# [Entries shown]
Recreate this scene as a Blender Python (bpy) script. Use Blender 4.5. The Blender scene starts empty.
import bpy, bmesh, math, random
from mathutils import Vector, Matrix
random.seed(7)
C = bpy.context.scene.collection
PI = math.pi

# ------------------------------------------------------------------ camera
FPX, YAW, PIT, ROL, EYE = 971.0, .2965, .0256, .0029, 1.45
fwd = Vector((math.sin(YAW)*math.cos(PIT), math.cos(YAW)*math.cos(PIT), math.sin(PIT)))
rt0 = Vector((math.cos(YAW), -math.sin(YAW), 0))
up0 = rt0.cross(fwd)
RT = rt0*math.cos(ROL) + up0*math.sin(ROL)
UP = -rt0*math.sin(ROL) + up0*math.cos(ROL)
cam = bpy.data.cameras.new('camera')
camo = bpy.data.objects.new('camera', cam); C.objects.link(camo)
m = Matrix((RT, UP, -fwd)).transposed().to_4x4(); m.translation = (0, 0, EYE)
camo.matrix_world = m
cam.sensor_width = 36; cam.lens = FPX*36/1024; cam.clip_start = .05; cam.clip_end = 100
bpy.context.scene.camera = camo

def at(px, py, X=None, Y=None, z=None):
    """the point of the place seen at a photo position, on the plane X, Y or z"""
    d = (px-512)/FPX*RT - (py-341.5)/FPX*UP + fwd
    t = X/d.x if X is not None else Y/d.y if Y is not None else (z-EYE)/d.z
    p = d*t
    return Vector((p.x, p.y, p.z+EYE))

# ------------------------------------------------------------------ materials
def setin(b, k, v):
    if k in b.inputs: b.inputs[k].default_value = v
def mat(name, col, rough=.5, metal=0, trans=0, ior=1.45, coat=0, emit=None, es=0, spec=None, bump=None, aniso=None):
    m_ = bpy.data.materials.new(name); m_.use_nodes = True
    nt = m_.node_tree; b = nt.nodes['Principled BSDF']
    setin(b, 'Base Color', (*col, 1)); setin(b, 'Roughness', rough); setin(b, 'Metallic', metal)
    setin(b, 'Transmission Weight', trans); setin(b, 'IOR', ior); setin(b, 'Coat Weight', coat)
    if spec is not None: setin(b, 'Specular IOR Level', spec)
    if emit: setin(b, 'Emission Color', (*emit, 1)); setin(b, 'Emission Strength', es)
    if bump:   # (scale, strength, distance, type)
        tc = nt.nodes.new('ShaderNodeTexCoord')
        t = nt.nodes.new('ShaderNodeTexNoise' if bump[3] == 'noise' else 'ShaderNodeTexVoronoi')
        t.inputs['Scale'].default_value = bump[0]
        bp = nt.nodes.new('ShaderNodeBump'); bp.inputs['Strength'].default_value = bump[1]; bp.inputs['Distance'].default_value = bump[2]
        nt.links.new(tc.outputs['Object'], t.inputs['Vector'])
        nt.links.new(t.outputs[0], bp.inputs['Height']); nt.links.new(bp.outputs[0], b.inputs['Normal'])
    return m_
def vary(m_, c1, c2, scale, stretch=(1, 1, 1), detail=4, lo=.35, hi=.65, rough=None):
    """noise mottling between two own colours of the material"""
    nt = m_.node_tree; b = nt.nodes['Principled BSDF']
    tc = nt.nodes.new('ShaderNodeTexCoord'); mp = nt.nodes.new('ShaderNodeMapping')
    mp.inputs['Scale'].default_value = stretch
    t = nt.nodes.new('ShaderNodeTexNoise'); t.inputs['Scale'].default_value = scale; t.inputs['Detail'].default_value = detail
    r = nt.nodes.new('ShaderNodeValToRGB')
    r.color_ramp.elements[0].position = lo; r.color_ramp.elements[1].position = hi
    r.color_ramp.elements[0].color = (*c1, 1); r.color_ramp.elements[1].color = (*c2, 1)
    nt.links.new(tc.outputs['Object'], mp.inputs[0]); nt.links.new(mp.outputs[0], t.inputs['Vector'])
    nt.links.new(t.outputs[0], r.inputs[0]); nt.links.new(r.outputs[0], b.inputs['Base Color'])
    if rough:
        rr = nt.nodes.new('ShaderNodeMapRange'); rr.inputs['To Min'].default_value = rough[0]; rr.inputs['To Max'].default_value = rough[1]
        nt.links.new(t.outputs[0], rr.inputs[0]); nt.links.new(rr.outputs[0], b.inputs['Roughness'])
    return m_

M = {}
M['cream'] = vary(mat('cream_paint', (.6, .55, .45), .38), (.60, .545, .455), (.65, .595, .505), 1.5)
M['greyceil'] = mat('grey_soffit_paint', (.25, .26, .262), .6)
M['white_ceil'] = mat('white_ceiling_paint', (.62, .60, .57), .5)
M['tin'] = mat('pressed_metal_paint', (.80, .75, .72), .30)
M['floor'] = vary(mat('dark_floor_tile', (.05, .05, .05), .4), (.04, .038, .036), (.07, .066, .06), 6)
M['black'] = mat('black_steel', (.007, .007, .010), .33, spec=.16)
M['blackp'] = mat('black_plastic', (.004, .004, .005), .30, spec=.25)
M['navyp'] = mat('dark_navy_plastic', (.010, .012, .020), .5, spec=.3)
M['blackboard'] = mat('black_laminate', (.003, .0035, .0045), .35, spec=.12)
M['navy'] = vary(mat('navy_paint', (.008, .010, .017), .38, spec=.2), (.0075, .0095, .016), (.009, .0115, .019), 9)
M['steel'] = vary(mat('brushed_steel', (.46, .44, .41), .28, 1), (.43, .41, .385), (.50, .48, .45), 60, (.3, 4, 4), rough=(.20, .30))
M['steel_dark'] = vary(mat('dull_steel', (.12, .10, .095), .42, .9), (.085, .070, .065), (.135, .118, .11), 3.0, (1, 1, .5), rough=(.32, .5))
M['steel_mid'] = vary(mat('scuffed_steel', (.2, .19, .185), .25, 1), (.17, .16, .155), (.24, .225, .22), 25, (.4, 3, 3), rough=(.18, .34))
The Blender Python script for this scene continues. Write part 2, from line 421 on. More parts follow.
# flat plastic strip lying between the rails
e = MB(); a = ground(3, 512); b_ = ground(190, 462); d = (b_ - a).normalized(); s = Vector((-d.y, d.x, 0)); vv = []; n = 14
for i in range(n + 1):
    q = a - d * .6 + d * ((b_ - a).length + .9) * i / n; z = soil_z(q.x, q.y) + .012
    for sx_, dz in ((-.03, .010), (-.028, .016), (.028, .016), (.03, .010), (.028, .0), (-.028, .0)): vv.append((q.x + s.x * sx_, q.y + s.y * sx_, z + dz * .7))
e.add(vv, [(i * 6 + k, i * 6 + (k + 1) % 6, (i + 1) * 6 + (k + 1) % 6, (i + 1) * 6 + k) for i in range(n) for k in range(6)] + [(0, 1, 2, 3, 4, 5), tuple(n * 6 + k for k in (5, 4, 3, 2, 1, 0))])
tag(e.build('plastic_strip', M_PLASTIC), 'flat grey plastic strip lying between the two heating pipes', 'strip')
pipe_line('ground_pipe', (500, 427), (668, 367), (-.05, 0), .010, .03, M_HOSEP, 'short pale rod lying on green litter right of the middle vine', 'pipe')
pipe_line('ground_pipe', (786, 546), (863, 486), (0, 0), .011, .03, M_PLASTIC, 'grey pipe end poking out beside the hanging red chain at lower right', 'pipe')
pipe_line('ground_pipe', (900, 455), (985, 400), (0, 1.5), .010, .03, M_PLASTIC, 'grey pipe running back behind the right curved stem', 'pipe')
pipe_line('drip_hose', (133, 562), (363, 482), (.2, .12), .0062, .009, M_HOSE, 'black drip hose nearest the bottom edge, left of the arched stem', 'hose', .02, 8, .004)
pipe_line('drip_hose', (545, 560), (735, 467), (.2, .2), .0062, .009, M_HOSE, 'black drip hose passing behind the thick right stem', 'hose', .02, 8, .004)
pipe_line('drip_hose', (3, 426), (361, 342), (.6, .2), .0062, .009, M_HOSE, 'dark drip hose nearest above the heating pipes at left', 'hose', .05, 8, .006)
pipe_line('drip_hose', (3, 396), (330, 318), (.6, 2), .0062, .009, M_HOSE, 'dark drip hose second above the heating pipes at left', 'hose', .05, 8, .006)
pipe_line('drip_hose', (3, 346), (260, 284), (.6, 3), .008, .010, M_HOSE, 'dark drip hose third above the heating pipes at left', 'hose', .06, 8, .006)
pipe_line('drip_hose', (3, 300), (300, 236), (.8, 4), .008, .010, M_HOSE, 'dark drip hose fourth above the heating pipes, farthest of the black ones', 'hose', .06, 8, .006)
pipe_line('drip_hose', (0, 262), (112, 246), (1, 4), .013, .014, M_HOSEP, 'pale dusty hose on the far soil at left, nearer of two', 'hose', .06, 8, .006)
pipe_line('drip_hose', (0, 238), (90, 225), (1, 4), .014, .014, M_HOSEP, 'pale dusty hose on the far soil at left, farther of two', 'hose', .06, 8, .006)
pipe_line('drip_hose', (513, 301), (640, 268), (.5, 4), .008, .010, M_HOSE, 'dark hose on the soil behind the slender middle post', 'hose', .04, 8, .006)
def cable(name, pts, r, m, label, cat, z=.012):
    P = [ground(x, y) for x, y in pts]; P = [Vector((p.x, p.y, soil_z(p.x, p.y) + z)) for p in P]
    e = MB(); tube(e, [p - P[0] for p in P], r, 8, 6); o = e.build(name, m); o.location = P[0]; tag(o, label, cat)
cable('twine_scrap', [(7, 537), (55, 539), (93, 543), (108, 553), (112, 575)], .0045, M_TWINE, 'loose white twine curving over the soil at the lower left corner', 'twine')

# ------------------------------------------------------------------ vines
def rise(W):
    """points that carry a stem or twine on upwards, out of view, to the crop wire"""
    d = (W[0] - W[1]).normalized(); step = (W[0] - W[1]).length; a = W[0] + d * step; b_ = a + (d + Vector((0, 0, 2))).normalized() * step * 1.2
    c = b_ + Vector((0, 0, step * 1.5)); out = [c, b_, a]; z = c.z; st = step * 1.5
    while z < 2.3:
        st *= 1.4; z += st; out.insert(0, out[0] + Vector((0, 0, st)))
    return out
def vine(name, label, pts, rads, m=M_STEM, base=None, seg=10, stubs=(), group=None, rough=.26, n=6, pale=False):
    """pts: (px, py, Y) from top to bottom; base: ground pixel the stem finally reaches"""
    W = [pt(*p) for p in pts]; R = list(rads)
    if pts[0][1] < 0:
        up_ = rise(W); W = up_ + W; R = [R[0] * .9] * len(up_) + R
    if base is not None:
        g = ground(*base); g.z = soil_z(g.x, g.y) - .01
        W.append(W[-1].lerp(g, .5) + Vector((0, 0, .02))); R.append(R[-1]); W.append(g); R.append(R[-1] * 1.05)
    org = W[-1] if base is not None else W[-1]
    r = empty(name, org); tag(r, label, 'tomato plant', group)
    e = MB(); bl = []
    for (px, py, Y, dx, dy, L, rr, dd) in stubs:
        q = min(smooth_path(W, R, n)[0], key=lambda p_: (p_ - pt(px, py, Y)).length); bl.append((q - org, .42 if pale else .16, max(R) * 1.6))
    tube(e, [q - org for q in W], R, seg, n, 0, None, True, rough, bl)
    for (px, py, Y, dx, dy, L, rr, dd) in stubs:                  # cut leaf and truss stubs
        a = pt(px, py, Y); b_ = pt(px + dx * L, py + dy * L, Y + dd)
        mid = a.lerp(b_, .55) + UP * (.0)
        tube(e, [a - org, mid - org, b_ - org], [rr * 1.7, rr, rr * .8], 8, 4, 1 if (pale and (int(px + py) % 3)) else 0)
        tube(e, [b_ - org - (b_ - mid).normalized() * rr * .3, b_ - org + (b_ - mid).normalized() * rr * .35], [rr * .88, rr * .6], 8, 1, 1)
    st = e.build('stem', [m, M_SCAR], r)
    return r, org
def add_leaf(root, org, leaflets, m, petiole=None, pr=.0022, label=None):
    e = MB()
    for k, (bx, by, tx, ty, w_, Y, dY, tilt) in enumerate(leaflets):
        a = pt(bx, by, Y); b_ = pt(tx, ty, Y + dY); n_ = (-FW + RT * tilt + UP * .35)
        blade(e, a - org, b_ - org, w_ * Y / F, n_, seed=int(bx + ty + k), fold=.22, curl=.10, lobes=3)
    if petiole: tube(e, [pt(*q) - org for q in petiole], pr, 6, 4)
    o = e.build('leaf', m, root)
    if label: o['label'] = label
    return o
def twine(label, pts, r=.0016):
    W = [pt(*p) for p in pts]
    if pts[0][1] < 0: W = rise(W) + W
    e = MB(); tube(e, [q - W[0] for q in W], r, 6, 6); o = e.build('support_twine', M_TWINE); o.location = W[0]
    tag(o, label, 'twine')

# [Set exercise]
From the first line of the listing above to the line with "return Vector((p.x, p.y, p.z+EYE))", please transcribe each line exactly, both ends included, and nothing beyond that.

# [Output of the exercise]
Recreate this scene as a Blender Python (bpy) script. Use Blender 4.5. The Blender scene starts empty.
import bpy, bmesh, math, random
from mathutils import Vector, Matrix
random.seed(7)
C = bpy.context.scene.collection
PI = math.pi

# ------------------------------------------------------------------ camera
FPX, YAW, PIT, ROL, EYE = 971.0, .2965, .0256, .0029, 1.45
fwd = Vector((math.sin(YAW)*math.cos(PIT), math.cos(YAW)*math.cos(PIT), math.sin(PIT)))
rt0 = Vector((math.cos(YAW), -math.sin(YAW), 0))
up0 = rt0.cross(fwd)
RT = rt0*math.cos(ROL) + up0*math.sin(ROL)
UP = -rt0*math.sin(ROL) + up0*math.cos(ROL)
cam = bpy.data.cameras.new('camera')
camo = bpy.data.objects.new('camera', cam); C.objects.link(camo)
m = Matrix((RT, UP, -fwd)).transposed().to_4x4(); m.translation = (0, 0, EYE)
camo.matrix_world = m
cam.sensor_width = 36; cam.lens = FPX*36/1024; cam.clip_start = .05; cam.clip_end = 100
bpy.context.scene.camera = camo

def at(px, py, X=None, Y=None, z=None):
    """the point of the place seen at a photo position, on the plane X, Y or z"""
    d = (px-512)/FPX*RT - (py-341.5)/FPX*UP + fwd
    t = X/d.x if X is not None else Y/d.y if Y is not None else (z-EYE)/d.z
    p = d*t
    return Vector((p.x, p.y, p.z+EYE))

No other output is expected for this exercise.